Although the past is not a bad thing at all, it must be concentrated upon in moderation and at least it deals with concrete details that are pertinent to baseball. The future, and its sycophantic adherents in baseball media of all forms, is another thing all together. The amount of ink, words and prognostication afforded to the future in baseball is nothing more than modern-day prophesy pedaled by oracles with spreadsheets and dollar signs in their eyes. Publicists, agents, scouts with reputations on the line, and baseball “insiders” have basically done the most harm to baseball’s present by effectively telling fans that seasons are meaningless. Phrases such as “in 3 to 4 years they expect to be contenders,” or lines about top prospects “being a year or two away” from their messianic arrivals tells fans one thing: don’t worry about caring this year, or probably next year. By selling grand visions of future success and all world developmental talents MLB organizations have captured the present from fans and told them that their attention, money and fandom will be unneeded and unappreciated for a few seasons. Why bother attending or watching the games on TV? By selling the sacrifice of the present for the triumph of the future, organizations have dissuaded and discouraged fans from witnessing some of sports’ greatest athletes perform on the playing field. It is backward and harmful to the long-term health of the game, as any Houston Astros fan could probably tell you.

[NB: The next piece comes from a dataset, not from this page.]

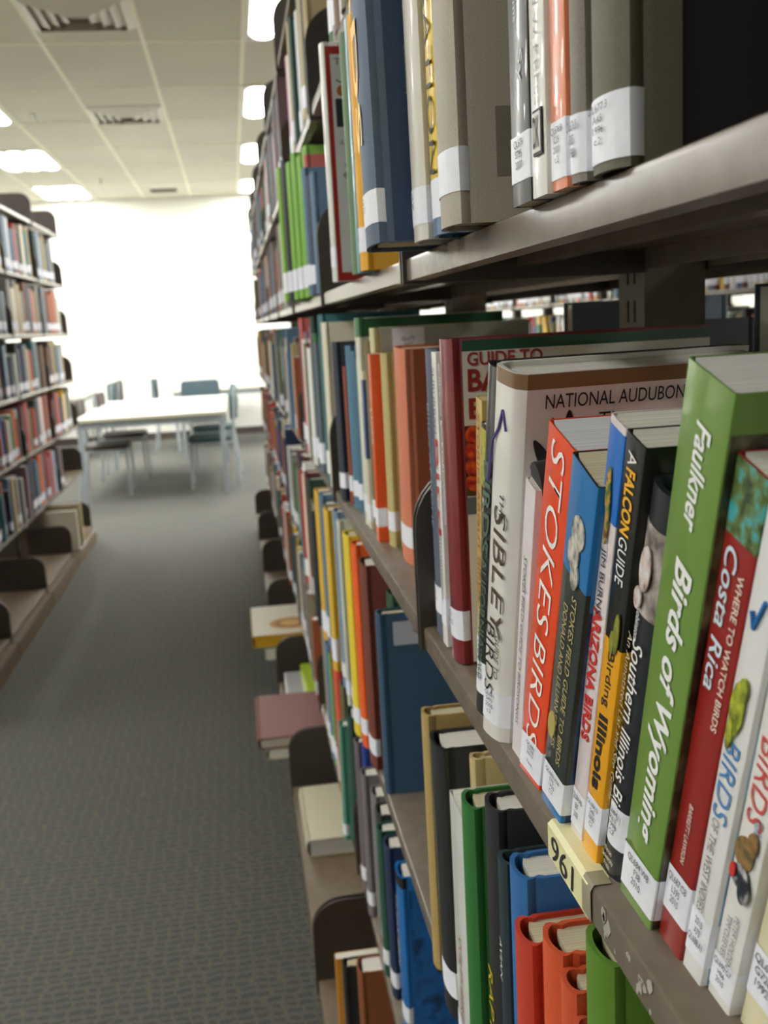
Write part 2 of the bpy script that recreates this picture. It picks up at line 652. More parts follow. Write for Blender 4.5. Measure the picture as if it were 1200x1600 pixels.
def add_cover(b, t, H_, D, kind, mi=0):
    outer, inner, bt = profile(t, D, kind)
    n, i = len(outer), len(b.v)
    for z in (0, H_):
        b.v += [(x, y, z) for x, y in outer]
        b.v += [(x, y, z) for x, y in inner]
    O0, I0, O1, I1 = i, i + n, i + 2 * n, i + 3 * n
    for k in range(n - 1):
        b.f += [(O0 + k + 1, O0 + k, O1 + k, O1 + k + 1), (I0 + k, I0 + k + 1, I1 + k + 1, I1 + k),
                (O1 + k + 1, O1 + k, I1 + k, I1 + k + 1), (O0 + k, O0 + k + 1, I0 + k + 1, I0 + k)]
        b.m += [mi] * 4
    for k in (0, n - 1):
        q = (O0 + k, I0 + k, I1 + k, O1 + k)
        b.f.append(q if k == 0 else q[::-1])
        b.m.append(mi)
    return outer, bt

def add_pages(b, t, H_, D, kind, bt, mi=0):
    if kind in ('hard', 'round'):
        e, xs, d = .0032, .0105, .0045
    else:
        e, xs, d = .0004, .0012, .0006
    y0, y1 = bt, t - bt
    pts = [(D - d, y0), (D - d - .002 * (kind == 'hard'), (y0 + y1) / 2), (D - d, y1), (xs + .002, y1), (xs, y1 - (y1 - y0) * .2), (xs, y0 + (y1 - y0) * .2), (xs + .002, y0)]
    b.prism(pts[::-1], e, H_ - e, 'z', mi)

def add_label(b, t, z0, z1, kind, D, wrap=.012, mi=0, eps=.0003):
    """a sticker that follows the spine round onto both boards"""
    outer, inner, bt = profile(t, D, kind)
    P = [(x, y) for x, y in outer if x < .0126]
    wrap = min(wrap, D - .0002)
    if kind != 'hard' or wrap > .02:
        P = [(wrap, 0)] + ([(.0126, 0)] if wrap > .02 else []) + [p for p in P if p[0] < .011] + ([(.0126, t)] if wrap > .02 else []) + [(wrap, t)]
    Q = []
    for k, (x, y) in enumerate(P):
        a = Vector(P[max(k - 1, 0)])
        c = Vector(P[min(k + 1, len(P) - 1)])
        d = (c - a).normalized()
        nrm = Vector((-d.y, d.x))
        Q.append((x + nrm.x * eps, y + nrm.y * eps))
    i, n = len(b.v), len(Q)
    for z in (z0, z1):
        b.v += [(x, y, z) for x, y in Q]
    for k in range(n - 1):
        b.f.append((i + k + 1, i + k, i + n + k, i + n + k + 1))
        b.m.append(mi)

NZ, PZ = (0, 0, -1), (0, 0, 1)
INK = (40, 40, 44)

def book(label, X, yb, z, t, h, D, lean, rgb, kind='hard', mat='cloth', titles=(), lab=None, page=PAGE_C, cat='book', group=None,
         bands=(), cover=(), ctext=(), rz=0, rx=None, extra=None, yz=None, head=None):
    """titles: (text, rgb, z centre as share of h, length, height, y share, shear, bold)  read downwards on the spine
    lab: (z0, z1, 'call number lines', text height)   bands: (z0 share, z1 share, material, name) round the spine
    cover: (x0, x1, z0, z1, material, name) flat prints on the near board   ctext: (text, rgb, x, z, length, height, shear, bold)"""
    th = RAD(lean)
    loc = (X, yb, z + (t * math.sin(-th) if th < 0 else 0))
    rot = (th, 0, rz) if rx is None else (rx, 0, rz)
    if rx is not None:          # lying on its back board, front board up, spine to the aisle
        loc, rot = (X, yb - h, z + t), (-PI / 2, 0, rz)
    o = thing('book', label, cat, loc, rot, group)
    mt = cloth(rgb) if mat == 'cloth' else (gloss(rgb) if mat == 'gloss' else mat)
    b = MB()
    outer, bt = add_cover(b, t, h, D, kind)
    b.obj('cover', mt, o, fix=False)
    b = MB()
    add_pages(b, t, h, D, kind, bt)
    b.obj('page_block', paper(page), o, fix=False)
    xs = -.0006
    for (z0, z1, m, nm, *wr) in bands:
        b = MB()
        add_label(b, t, z0 * h, z1 * h, kind, D, wr[0] if wr else .010, eps=.0002)
        b.obj(nm, m, o, fix=False)
    for i, (x0, x1, z0, z1, m, nm) in enumerate(cover):
        b = MB()
        b.box(x0, x1, -.0004 - .0002 * i, .0001, z0, z1)
        b.obj(nm, m, o, fix=False)
    for (s, c, zc, ln, ht, ys, shear, bold) in titles:
        lettering('spine_title', s, flat(c, .45), o, (xs, t * ys, h * zc), NZ, (0, -1, 0), ln, ht, shear, bold)
    for (s, c, x, zz, ln, ht, shear, bold) in ctext:
        lettering('cover_title', s, flat(c, .45), o, (x, -.0014, zz), (1, 0, 0), PZ, ln, ht, shear, bold)
    if lab:
        z0, z1, s = lab[:3]
        z0 = min(z0, .022)
        z1 = min(z1, z0 + .027)
        b = MB()
        add_label(b, t, z0, z1, kind, D, .013, eps=.0005)
        lo = b.obj('spine_label', flat(LABEL_W, .45), o, fix=False)
        if s:
            lines = s.split('\n')
            ht = min((z1 - z0) * .62, .0062 * len(lines))
            wd = min(t * .72, .0034 * max(len(x) for x in lines))
            lettering('call_number', s, flat((70, 72, 84), .6), lo, (-.0011, t * .5, z1 - ht / 2 - (z1 - z0) * .1), (0, -1, 0), PZ, wd, ht)
    if extra:
        extra(o)
    if rx is None and lean > 4:       # a leaning book cocks: its foot stays flat on the shelf
        sn, cn = math.sin(th), math.cos(th)
        for c in o.children_recursive:
            for v in c.data.vertices:
                q = -v.co.y * sn * (1 - min(max(v.co.z / h, 0), 1))
                v.co.y += q * sn
                v.co.z += q * cn
    return o

W, BK, YE = (240, 240, 238), (22, 22, 26), (236, 200, 40)
GR = 'books on the eye level shelf'
zm = LEV['zm']

# --- the bird guides on the shelf in front of the viewer, first bay (far to near)
book('slate blue cloth book, first at the far bracket of the bird guide row', .178, .943, zm + .001, .043, .277, .19, .6, (84, 92, 110), titles=[('BIRDS AT HOME', (120, 128, 146), .6, .12, .012, .5, 0, 0)], lab=(.035, .075, 'QL\n676'), group=GR)
book('thin white paperback with red lettering beside the slate blue book', .177, .916, zm + .001, .02, .275, .18, .8, (230, 228, 224), 'paper', 'gloss',
     titles=[('Bird', (196, 40, 36), .55, .09, .012, .5, 0, .01), ('SUBURBAN', BK, .84, .06, .008, .6, 0, 0), ('RUTH HANCOCK', BK, .28, .07, .007, .5, 0, 0)], lab=(.02, .05, ''), page=PAGE_W, group=GR)
GREEN = gloss((40, 84, 62))
WHITE = gloss((226, 222, 212))
def mancini(o):
    b = MB()
    for (cx, cz, r) in ((.022, .205, .008), (.034, .2, .009), (.022, .191, .009), (.036, .186, .008), (.022, .177, .009), (.034, .171, .009), (.021, .164, .008), (.032, .158, .007)):
        b.prism([(cx + r * math.cos(2 * PI * k / 12), cz + r * math.sin(2 * PI * k / 12)) for k in range(12)], -.0016, -.001, 'y')
    b.obj('berry_picture', photo((150, 28, 20), (206, 44, 26), (222, 96, 30), 160), o)
book('tall dark red jacket book whose white cover starts GUI in red', .176, .863, zm + .001, .04, .287, .235, .3, (126, 28, 38), 'hard', 'gloss',
     titles=[('GUIDE TO BACKYARD BIRDS', W, .70, .13, .0062, .72, 0, .008), ('MANCINI', W, .5, .042, .006, .72, 0, .008)],
     lab=(.032, .078, 'QL\n676.5'), page=PAGE_W, group=GR,
     cover=[(.014, .2349, .002, .276, WHITE, 'cover_print'), (.014, .2349, .276, .2852, GREEN, 'cover_band'), (.0135, .07, .152, .213, photo((60, 20, 14), (130, 40, 22), (70, 60, 30), 120), 'cover_photo'), (.0135, .2347, .136, .151, flat((96, 104, 108)), 'caption_band')],
     ctext=[('GUIDE TO', (160, 44, 44), .051, .2695, .066, .0115, 0, .02), ('BACKYARD', (150, 36, 36), .078, .2515, .12, .0195, 0, .03), ('BIRDS', (150, 36, 36), .053, .2275, .07, .0185, 0, .03)], extra=mancini)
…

Major League Baseball is in fine shape, but it’s messaging to fans is schizophrenic, counterproductive and should be a concern. Embracing the past to augment the present, as well as selling the “hope springs eternal” ethos of future optimism for franchises is both laudable and essential, however when baseball is selling the bread and not the meat of the sandwich one has to question why they aren’t better promoting the greatest athletic product on earth.